ルワンダのマハマ難民キャンプで、子どものビタミン摂取用補助食品を母親たちに配給するWFPルワンダ事務所の並木愛(なみきあい)事業政策担当官(JPO派遣制度を利用して、2018年からWFPルワンダ事務所に勤務)(写真:WFP)
日本政府は、国連関係機関で勤務する日本人職員数を2025年までに1,000人とする目標を掲げ、大学や国際機関駐日事務所などと連携しつつ、世界を舞台に活躍する人材の発掘・育成・キャリア構築を積極的に支援しています注19。「開発協力を担う人材の育成」(ODAに関する有識者懇談会提言)も踏まえ、中等・高等教育機関や既就職者を対象に、国際機関の採用制度を説明するセミナーを、国内外で開催しています。最近では主にオンラインで実施することにより、海外在住の現職の国際機関職員も登壇し、具体例を交えて紹介することが可能になっています。このほか、動画配信、国際機関の幹部や人事担当者によるセミナーの実施等も行っています。
また、日本政府は、ジュニア・プロフェッショナル・オフィサー(JPO)派遣制度を通じて(詳細は図表IV-2「日本人が国際機関職員になるための主な方法」を参照)、開発協力分野を含む国際機関で活躍する人材の育成に努めています(国際機関日本人職員の活躍については第Ⅰ部の「コロナ禍の世界の現場で活躍する国際機関日本人職員」を、JPOから国際機関職員となった方のキャリアインタビューについては「国際協力の現場から」も参照)。外務省はこれまでに累計1,800名以上、2020年度は54名のJPOを派遣しました。このほか、「平和構築・開発におけるグローバル人材育成事業」注20も実施しています(詳細は「平和構築分野での人材育成」を参照)。
JICAでは、国際協力キャリア総合情報サイト「PARTNER」注21を通じ、省庁、JICAに加え、NGO、国際機関、企業および大学等の幅広い主体の国際協力に関する情報(求人および各種研修・セミナー等)を一元的に発信しているほか、人材の登録、キャリア相談などを行っています。さらには、開発協力に関わりの深い研究を行い、将来同分野で活躍する意思を持っている大学院生などに対し、インターンシップを実施しています。また、JICAは、国際協力専門員制度により、高い専門的な能力と途上国での豊富な業務経験を持つ人材を確保するとともに、人材育成のため、ジュニア専門員の採用や、能力強化研修なども実施しています。
また、JICA緒方貞子平和開発研究所注22では、開発協力の現場で得られた知見を分析、総合してJICAの事業にフィードバックさせ、人間の安全保障の実現およびSDGsの達成に貢献するとともに、人材育成にも寄与しています。

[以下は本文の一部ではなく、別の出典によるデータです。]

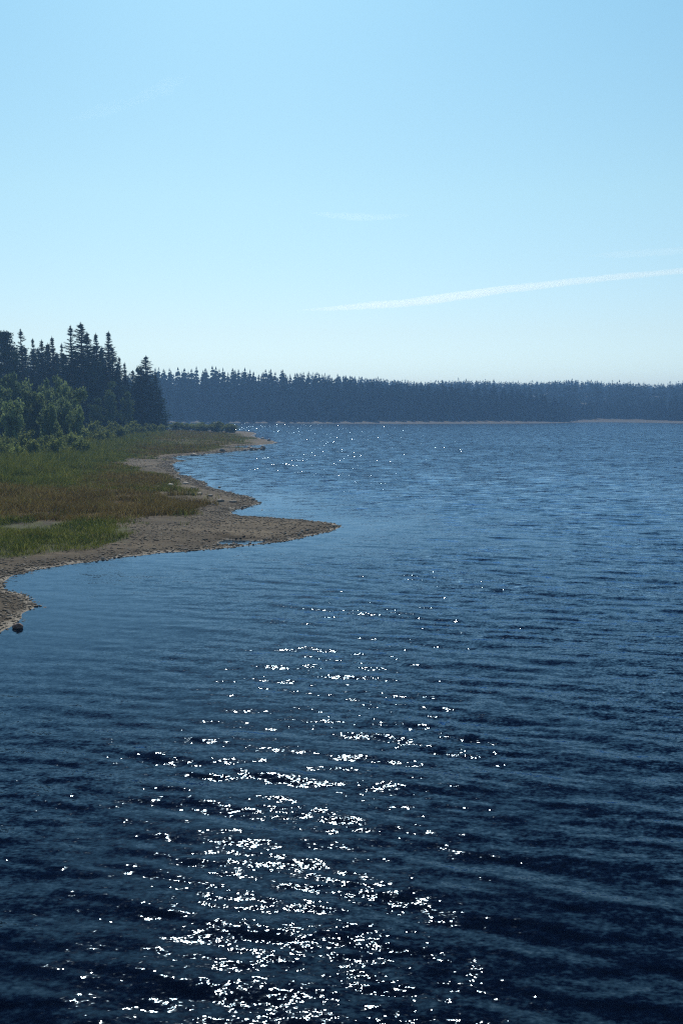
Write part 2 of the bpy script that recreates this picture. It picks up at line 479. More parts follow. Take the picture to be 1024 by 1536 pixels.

- 注19 : 外務省国際機関人事センター・ホームページ(https://www.mofa-irc.go.jp/)では、国際機関空席情報や国際機関で働くための様々な情報提供をしています。
- 注20 : 平和構築・開発におけるグローバル人材育成事業:https://www.mofa.go.jp/mofaj/gaiko/peace_b/j_ikusei_shokai.html
- 注21 : 国際協力キャリア総合情報サイト「PARTNER」:http://partner.jica.go.jp/
- 注22 : 2020年4月1日、JICA研究所は緒方貞子氏によるJICA研究所の設立趣旨を継承・発展させ、世界の平和と開発への知的貢献を強化するためにJICA緒方貞子平和開発研究所に名称を変更。